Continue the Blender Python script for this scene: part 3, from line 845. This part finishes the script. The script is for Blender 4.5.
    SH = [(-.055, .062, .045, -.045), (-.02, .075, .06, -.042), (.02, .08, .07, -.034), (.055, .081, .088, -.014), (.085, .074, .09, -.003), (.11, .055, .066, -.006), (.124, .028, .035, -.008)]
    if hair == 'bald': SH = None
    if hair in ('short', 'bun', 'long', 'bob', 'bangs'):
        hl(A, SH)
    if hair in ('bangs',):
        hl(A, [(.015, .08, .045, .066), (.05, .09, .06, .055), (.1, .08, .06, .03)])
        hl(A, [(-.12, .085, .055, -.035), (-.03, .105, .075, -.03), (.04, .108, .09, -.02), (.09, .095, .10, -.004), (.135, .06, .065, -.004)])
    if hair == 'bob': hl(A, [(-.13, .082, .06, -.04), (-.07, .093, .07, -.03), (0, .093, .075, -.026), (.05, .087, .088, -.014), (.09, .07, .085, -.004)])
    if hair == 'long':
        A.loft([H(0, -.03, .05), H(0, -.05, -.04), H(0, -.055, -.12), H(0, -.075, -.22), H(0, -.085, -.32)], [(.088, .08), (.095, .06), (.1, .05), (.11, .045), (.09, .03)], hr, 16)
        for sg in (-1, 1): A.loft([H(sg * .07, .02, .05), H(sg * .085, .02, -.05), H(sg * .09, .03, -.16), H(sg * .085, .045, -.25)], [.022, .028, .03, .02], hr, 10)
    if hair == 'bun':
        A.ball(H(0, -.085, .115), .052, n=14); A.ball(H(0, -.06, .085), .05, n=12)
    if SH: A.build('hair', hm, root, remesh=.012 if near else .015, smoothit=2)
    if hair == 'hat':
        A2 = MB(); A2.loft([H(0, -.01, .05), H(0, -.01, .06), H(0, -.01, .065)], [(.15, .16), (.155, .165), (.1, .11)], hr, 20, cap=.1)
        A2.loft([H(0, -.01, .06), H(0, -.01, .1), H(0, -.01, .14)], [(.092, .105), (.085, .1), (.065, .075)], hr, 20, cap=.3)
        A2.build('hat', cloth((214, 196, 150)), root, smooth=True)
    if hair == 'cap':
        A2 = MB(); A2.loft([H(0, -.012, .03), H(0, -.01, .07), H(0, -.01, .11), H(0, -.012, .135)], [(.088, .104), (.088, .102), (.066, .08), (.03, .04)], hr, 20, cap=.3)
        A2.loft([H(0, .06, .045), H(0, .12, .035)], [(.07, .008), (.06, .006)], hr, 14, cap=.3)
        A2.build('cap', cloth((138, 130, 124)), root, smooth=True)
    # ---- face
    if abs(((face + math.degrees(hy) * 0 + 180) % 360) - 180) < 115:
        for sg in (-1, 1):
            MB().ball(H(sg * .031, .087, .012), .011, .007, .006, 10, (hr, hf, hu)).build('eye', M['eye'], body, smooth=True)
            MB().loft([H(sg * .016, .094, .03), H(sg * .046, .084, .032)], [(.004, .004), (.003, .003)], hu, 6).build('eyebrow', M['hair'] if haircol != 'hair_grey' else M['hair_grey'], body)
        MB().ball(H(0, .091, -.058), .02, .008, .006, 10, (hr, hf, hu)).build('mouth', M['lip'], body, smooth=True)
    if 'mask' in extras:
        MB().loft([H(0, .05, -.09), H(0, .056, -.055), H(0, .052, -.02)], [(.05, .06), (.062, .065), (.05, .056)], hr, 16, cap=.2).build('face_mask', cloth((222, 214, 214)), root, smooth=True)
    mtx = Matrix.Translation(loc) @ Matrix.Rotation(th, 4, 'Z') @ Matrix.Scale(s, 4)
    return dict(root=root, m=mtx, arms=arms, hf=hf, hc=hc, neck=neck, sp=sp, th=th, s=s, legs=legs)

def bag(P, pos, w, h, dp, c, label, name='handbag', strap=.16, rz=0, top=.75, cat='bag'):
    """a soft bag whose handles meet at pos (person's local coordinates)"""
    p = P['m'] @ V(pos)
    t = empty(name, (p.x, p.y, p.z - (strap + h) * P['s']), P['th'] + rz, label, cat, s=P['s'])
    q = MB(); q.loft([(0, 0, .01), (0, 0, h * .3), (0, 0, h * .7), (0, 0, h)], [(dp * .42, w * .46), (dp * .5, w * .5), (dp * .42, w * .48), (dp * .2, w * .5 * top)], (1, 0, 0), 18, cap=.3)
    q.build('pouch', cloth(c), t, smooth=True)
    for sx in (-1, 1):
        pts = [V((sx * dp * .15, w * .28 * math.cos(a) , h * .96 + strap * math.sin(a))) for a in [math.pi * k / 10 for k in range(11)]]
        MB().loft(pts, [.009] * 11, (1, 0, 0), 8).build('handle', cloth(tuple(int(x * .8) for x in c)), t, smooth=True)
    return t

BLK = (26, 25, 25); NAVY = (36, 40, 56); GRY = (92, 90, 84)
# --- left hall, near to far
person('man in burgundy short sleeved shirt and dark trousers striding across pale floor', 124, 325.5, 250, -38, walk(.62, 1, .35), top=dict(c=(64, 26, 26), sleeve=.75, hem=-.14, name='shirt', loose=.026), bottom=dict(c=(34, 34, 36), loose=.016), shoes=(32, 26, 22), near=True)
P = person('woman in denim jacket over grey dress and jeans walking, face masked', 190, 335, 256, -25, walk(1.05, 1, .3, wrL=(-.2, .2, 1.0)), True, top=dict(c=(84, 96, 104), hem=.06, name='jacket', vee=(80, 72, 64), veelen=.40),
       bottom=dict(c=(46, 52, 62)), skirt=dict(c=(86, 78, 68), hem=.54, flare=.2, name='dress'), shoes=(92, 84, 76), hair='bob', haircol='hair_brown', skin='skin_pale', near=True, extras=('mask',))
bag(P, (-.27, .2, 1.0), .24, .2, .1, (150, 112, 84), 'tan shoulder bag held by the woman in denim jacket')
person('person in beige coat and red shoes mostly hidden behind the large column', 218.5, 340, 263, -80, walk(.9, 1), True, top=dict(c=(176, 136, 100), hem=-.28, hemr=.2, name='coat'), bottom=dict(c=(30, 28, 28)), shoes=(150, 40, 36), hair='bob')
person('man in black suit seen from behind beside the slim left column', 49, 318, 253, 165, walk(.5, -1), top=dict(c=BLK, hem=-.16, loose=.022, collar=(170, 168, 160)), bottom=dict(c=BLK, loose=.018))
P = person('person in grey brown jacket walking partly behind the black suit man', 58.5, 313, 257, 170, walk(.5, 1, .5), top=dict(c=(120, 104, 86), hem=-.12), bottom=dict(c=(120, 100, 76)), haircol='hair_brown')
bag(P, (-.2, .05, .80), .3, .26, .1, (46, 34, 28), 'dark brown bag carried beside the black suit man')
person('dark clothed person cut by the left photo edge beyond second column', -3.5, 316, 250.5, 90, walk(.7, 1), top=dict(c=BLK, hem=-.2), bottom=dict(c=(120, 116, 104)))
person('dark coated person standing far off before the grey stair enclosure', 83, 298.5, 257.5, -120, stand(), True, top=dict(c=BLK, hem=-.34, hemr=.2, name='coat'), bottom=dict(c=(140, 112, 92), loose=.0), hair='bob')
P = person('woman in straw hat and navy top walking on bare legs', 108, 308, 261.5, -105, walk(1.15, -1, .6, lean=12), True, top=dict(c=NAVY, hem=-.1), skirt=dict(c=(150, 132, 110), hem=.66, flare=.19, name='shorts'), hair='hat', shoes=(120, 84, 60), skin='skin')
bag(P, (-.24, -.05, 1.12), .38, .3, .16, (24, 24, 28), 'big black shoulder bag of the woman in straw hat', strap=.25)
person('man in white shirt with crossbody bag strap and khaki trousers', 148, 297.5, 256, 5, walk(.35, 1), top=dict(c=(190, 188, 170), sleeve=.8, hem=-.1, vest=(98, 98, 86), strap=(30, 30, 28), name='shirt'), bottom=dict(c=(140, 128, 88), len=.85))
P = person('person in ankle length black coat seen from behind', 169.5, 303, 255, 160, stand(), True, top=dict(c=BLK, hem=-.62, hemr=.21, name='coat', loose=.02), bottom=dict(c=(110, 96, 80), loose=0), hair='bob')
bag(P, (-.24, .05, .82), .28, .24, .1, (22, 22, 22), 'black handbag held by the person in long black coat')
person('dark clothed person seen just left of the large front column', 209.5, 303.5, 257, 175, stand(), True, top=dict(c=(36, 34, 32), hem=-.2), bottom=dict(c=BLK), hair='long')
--
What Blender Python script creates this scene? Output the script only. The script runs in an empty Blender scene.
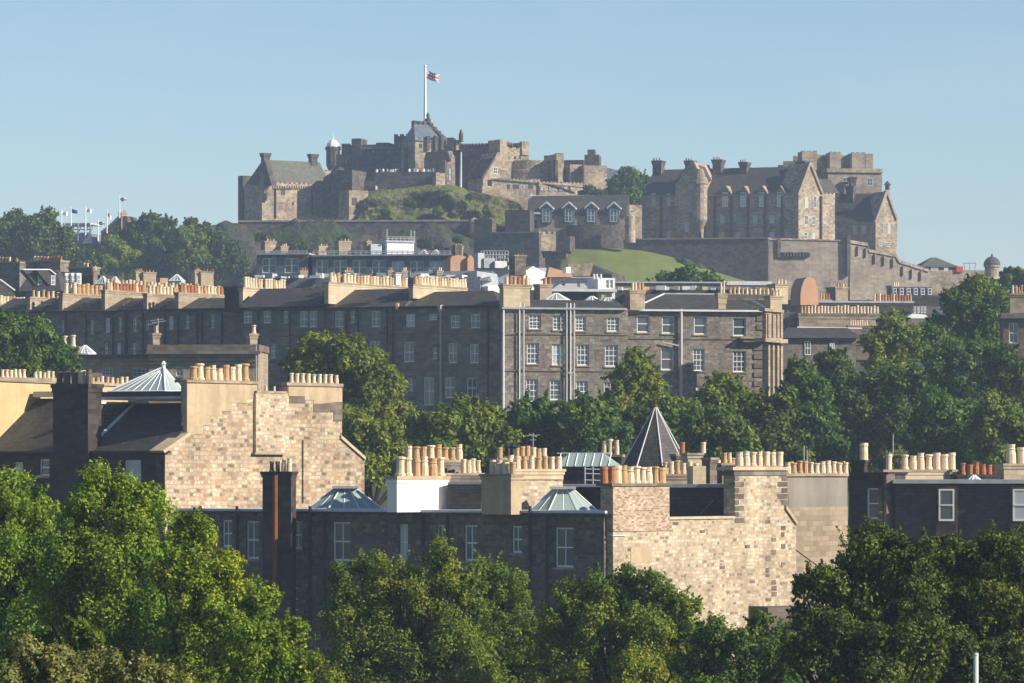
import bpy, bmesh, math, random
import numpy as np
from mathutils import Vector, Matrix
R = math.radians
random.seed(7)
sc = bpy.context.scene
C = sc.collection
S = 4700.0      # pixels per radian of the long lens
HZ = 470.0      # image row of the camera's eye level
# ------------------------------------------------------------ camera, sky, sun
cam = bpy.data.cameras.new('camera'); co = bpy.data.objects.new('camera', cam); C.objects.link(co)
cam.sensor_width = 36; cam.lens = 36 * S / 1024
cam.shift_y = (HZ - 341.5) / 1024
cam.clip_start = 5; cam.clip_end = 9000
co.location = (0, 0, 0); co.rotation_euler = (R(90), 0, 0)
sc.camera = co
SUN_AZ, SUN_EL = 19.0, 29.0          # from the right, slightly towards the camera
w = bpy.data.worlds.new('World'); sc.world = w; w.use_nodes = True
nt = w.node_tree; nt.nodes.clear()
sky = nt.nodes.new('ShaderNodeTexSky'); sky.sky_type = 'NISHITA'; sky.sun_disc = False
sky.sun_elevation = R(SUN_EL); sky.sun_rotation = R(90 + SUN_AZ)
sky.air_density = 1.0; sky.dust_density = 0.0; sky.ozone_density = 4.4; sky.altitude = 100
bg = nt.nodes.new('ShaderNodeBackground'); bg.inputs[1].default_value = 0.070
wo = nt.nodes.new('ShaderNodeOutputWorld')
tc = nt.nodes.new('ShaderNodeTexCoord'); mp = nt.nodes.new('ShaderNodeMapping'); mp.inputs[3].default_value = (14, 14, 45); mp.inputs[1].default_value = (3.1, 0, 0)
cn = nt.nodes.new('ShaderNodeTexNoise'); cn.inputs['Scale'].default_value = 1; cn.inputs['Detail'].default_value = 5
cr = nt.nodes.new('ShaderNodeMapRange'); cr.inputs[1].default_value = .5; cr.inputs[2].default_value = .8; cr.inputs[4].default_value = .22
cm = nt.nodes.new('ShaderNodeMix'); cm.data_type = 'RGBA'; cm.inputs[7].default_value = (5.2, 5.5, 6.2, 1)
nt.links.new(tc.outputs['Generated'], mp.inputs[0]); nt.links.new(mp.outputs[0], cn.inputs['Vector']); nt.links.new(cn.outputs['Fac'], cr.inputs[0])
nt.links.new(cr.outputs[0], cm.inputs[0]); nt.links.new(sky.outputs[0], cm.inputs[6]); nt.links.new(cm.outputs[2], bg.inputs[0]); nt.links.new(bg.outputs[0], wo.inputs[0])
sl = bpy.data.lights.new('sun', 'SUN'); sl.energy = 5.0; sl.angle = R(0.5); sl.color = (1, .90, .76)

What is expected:
Search the lines for the string "from" and copy every line that has it.

Result of this exercise:
Continue the Blender Python script for this scene: part 3, from line 845. This part finishes the script. The script is for Blender 4.5.
person('man in black suit seen from behind beside the slim left column', 49, 318, 253, 165, walk(.5, -1), top=dict(c=BLK, hem=-.16, loose=.022, collar=(170, 168, 160)), bottom=dict(c=BLK, loose=.018))
P = person('person in ankle length black coat seen from behind', 169.5, 303, 255, 160, stand(), True, top=dict(c=BLK, hem=-.62, hemr=.21, name='coat', loose=.02), bottom=dict(c=(110, 96, 80), loose=0), hair='bob')
from mathutils import Vector, Matrix
SUN_AZ, SUN_EL = 19.0, 29.0          # from the right, slightly towards the camera